- [Written problem]:
Pictures excluded, reproduce exactly the lines below from the one with "2601 pixels high." through the one with "return Vector((X, Y, CAMZ", both included.

* Start Supplied records *

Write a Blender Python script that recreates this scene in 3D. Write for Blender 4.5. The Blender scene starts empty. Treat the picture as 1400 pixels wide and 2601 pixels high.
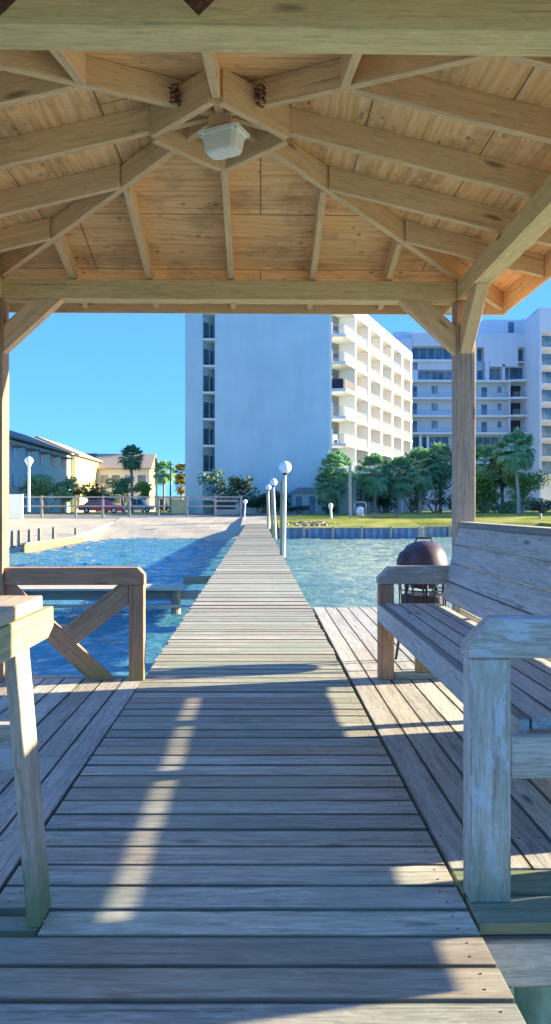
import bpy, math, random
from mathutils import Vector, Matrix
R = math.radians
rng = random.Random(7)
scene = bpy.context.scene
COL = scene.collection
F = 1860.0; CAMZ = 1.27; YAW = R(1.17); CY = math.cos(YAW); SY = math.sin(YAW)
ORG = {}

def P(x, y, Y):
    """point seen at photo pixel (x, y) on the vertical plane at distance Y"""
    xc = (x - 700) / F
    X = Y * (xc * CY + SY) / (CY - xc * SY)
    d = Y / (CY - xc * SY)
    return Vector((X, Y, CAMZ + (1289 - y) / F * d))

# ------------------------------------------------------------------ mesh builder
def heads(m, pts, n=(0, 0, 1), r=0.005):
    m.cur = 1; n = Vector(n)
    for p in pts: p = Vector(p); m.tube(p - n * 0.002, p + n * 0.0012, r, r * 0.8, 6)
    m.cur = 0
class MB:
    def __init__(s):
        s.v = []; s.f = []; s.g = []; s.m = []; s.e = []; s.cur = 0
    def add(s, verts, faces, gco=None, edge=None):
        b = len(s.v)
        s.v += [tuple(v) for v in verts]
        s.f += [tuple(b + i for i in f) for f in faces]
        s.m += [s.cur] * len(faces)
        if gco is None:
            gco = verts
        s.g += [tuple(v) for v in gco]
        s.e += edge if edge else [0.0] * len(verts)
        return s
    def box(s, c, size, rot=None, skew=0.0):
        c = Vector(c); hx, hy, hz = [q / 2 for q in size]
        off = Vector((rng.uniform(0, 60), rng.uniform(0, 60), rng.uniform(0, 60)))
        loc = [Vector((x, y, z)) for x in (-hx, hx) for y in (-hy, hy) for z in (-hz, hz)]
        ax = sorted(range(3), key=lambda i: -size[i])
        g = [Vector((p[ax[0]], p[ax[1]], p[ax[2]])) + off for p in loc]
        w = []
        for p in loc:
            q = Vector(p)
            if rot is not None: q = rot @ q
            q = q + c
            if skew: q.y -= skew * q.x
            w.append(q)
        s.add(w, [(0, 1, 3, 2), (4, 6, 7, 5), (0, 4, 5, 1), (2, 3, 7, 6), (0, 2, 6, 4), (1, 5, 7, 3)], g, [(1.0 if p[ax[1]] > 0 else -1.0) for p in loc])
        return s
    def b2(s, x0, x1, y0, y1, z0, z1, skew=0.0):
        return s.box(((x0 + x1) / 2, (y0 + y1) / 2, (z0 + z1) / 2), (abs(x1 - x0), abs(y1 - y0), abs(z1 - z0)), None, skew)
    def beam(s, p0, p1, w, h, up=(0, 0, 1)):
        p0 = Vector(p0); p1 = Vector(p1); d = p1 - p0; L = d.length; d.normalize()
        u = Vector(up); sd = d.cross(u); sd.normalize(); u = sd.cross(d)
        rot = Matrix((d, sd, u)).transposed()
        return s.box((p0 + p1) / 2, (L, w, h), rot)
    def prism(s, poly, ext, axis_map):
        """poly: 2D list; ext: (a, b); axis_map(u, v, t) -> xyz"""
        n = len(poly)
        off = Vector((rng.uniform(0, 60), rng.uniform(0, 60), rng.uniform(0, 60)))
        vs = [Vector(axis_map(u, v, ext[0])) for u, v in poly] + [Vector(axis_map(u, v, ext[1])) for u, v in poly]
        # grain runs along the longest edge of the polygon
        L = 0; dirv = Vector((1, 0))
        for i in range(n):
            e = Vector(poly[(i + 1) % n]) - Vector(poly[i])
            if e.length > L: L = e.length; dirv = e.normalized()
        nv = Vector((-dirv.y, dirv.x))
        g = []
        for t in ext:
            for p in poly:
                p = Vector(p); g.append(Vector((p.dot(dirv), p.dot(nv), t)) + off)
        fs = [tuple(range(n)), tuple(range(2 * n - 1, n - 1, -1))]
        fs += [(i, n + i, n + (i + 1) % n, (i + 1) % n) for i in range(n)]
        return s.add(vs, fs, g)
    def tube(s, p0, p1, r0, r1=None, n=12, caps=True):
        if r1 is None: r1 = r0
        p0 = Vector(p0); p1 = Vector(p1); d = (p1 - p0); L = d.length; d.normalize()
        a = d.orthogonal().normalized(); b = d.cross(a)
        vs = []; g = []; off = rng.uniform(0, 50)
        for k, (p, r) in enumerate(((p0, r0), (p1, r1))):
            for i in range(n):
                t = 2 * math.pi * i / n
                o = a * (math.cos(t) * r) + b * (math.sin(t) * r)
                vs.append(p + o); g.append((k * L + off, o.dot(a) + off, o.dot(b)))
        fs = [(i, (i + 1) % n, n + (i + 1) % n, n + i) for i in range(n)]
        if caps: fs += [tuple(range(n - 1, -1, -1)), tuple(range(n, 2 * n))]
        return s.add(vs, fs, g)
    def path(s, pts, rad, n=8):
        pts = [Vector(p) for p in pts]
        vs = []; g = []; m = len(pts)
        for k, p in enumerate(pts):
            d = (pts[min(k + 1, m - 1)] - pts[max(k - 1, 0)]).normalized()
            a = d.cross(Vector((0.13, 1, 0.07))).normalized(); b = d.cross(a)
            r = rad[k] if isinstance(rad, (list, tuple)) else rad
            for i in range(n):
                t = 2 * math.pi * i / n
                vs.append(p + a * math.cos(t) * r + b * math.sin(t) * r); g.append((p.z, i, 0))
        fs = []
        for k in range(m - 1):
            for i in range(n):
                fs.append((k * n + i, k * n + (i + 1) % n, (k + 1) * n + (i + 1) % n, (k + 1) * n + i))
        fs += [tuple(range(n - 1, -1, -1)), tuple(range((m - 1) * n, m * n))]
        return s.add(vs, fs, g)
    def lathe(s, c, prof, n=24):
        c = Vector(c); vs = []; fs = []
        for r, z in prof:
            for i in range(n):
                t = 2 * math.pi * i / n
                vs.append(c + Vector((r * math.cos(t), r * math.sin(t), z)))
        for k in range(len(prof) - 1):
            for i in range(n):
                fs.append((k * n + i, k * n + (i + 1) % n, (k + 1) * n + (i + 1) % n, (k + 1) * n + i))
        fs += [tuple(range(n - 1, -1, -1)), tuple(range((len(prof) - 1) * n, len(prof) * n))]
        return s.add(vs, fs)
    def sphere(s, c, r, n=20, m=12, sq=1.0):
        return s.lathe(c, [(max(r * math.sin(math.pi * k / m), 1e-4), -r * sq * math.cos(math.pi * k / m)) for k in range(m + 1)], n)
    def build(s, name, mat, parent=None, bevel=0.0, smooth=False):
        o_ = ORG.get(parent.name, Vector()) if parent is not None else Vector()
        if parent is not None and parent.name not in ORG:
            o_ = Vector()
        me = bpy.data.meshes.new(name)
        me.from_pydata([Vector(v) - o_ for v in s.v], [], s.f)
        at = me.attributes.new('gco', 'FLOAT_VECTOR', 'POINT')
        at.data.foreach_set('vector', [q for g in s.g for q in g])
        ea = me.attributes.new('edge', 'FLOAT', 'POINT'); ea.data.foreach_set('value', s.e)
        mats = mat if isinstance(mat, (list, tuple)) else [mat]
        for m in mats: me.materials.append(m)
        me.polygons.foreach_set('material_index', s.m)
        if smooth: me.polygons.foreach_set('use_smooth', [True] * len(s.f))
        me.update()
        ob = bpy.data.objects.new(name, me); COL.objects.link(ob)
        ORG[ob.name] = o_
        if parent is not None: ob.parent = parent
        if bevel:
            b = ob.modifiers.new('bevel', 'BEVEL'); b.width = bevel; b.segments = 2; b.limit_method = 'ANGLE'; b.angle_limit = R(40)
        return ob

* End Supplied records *
* Start Supplied records *

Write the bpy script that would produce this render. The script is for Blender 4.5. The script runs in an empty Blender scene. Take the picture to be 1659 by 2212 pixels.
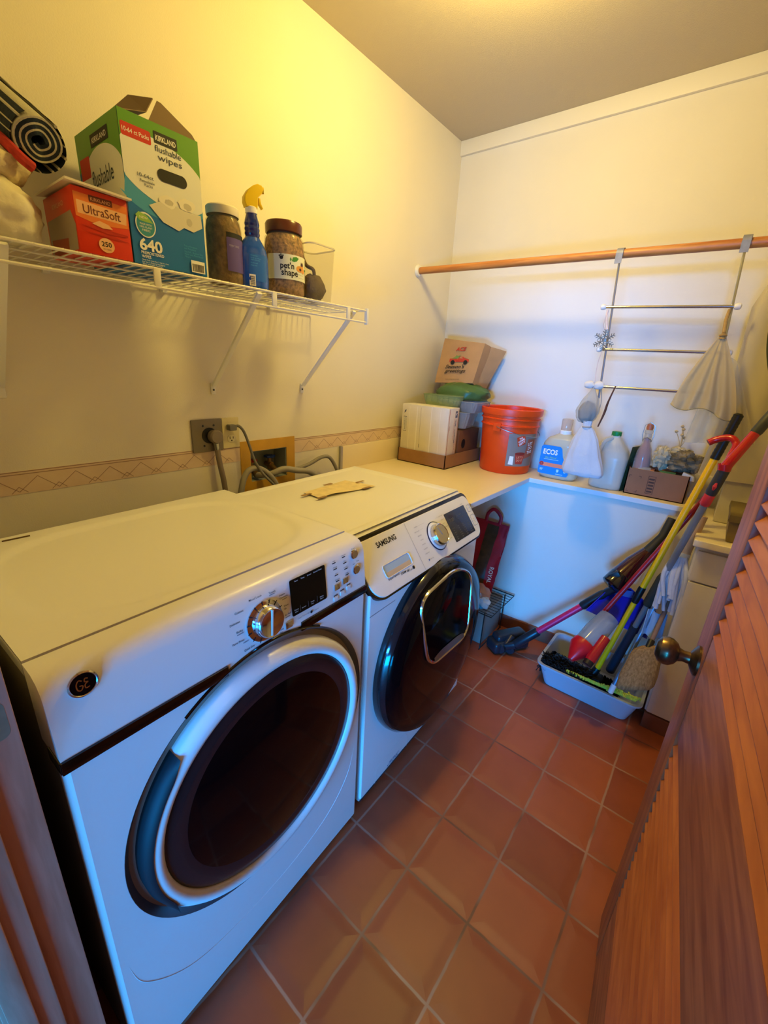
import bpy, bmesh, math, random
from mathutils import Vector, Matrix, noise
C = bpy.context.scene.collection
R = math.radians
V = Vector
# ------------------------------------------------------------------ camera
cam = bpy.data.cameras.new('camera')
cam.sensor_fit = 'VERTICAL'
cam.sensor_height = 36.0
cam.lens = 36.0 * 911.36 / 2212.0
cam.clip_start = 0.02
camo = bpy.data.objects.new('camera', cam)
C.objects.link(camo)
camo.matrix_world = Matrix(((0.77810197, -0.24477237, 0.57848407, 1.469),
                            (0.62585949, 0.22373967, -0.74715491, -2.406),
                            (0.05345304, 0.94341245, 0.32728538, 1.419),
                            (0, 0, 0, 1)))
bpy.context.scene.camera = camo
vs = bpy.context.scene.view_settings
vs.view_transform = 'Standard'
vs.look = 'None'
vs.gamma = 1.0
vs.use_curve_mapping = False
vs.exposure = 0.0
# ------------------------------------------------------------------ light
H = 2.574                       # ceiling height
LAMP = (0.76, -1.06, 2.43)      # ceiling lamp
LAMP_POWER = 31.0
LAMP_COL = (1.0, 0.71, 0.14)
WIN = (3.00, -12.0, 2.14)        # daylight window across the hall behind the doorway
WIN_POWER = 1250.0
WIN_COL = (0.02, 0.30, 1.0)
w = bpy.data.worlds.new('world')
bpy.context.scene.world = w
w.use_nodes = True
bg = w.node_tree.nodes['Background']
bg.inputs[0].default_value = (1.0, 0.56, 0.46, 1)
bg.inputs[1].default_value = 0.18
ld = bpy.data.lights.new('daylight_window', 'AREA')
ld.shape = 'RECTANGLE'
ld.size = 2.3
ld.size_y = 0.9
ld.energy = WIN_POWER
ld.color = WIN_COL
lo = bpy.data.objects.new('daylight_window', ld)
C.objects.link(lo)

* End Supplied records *
* Start Supplied records *

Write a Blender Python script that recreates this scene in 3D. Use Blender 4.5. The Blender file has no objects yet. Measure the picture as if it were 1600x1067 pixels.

* End Supplied records *

- [Task result]:
Write a Blender Python script that recreates this scene in 3D. Write for Blender 4.5. The Blender scene starts empty. Treat the picture as 1400 pixels wide and 2601 pixels high.
import bpy, math, random
from mathutils import Vector, Matrix
R = math.radians
rng = random.Random(7)
scene = bpy.context.scene
COL = scene.collection
F = 1860.0; CAMZ = 1.27; YAW = R(1.17); CY = math.cos(YAW); SY = math.sin(YAW)
ORG = {}

def P(x, y, Y):
    """point seen at photo pixel (x, y) on the vertical plane at distance Y"""
    xc = (x - 700) / F
    X = Y * (xc * CY + SY) / (CY - xc * SY)
    d = Y / (CY - xc * SY)
    return Vector((X, Y, CAMZ + (1289 - y) / F * d))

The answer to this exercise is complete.